Wait For It… a blog by Andy Ross

Stop Looking at Me!

Posted on February 27, 2010

Chicken

Hey, weirdo, what are you looking at? I’m serious. What the fuck are you looking at? Stop staring at me. You think just because I’m wearing this chicken costume, I want assholes like you to stare at me? Just take the flyer and move on already.

Yeah, I get it, I’m hilarious--a grown man dressed up as a chicken. Ha ha ha, so funny. Ooh, look at my big chicken feet. Grow up, dude! Everybody has to put food on the table, even if that means doing this shit. Now, get a life and leave me the fuck alone.

Stop looking at me. Seriously, I am about this close to putting your teeth down the back of your throat. You think this is funny? You think I want to hand out these Popeye’s flyers? Stop smiling, asshole. It’s not funny.

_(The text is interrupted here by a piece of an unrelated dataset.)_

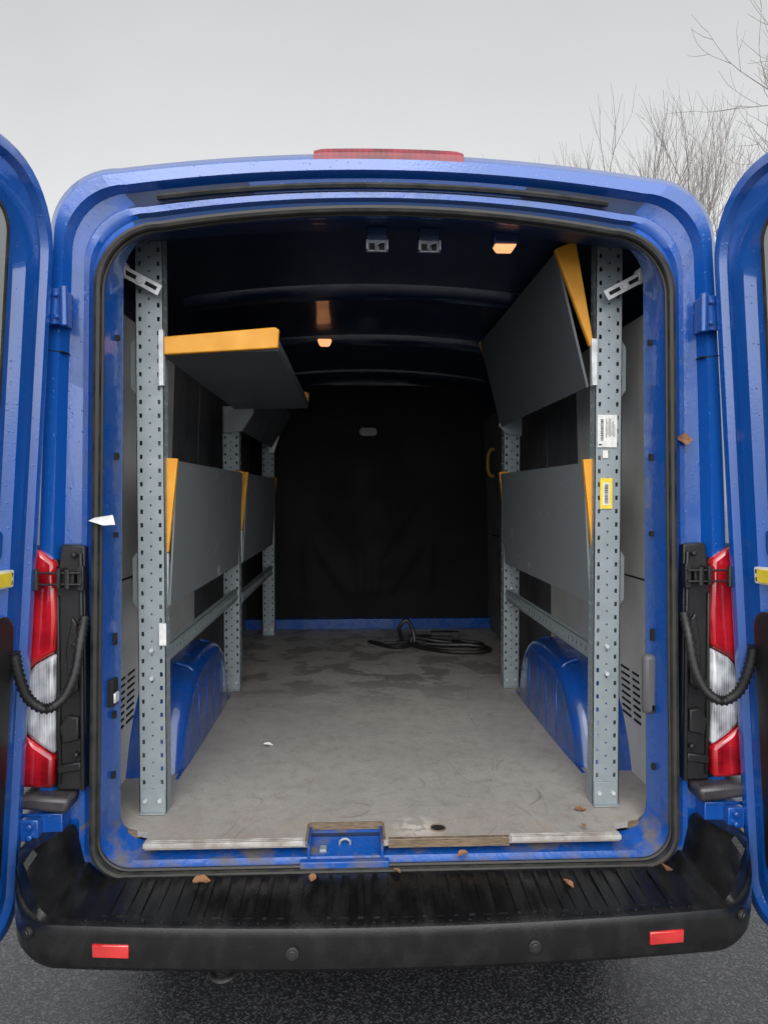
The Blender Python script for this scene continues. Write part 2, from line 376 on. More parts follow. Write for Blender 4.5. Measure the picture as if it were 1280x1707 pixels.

I don’t care if you are three years old. Take your fucking teddy bear and get the fuck out of here. Stop giggling. There’s nothing funny about this. No! No, stop hugging me. I’m not Donald Duck. Stop it!

Lady, come over here and get your kid. Lady, please get your toddler to stop hugging me. And, here, this is a this coupon for a medium drink with purchase any three piece dinner.

.

[Author's note: In full disclosure, the ending of this was inspired by the true story of an acquaintance.]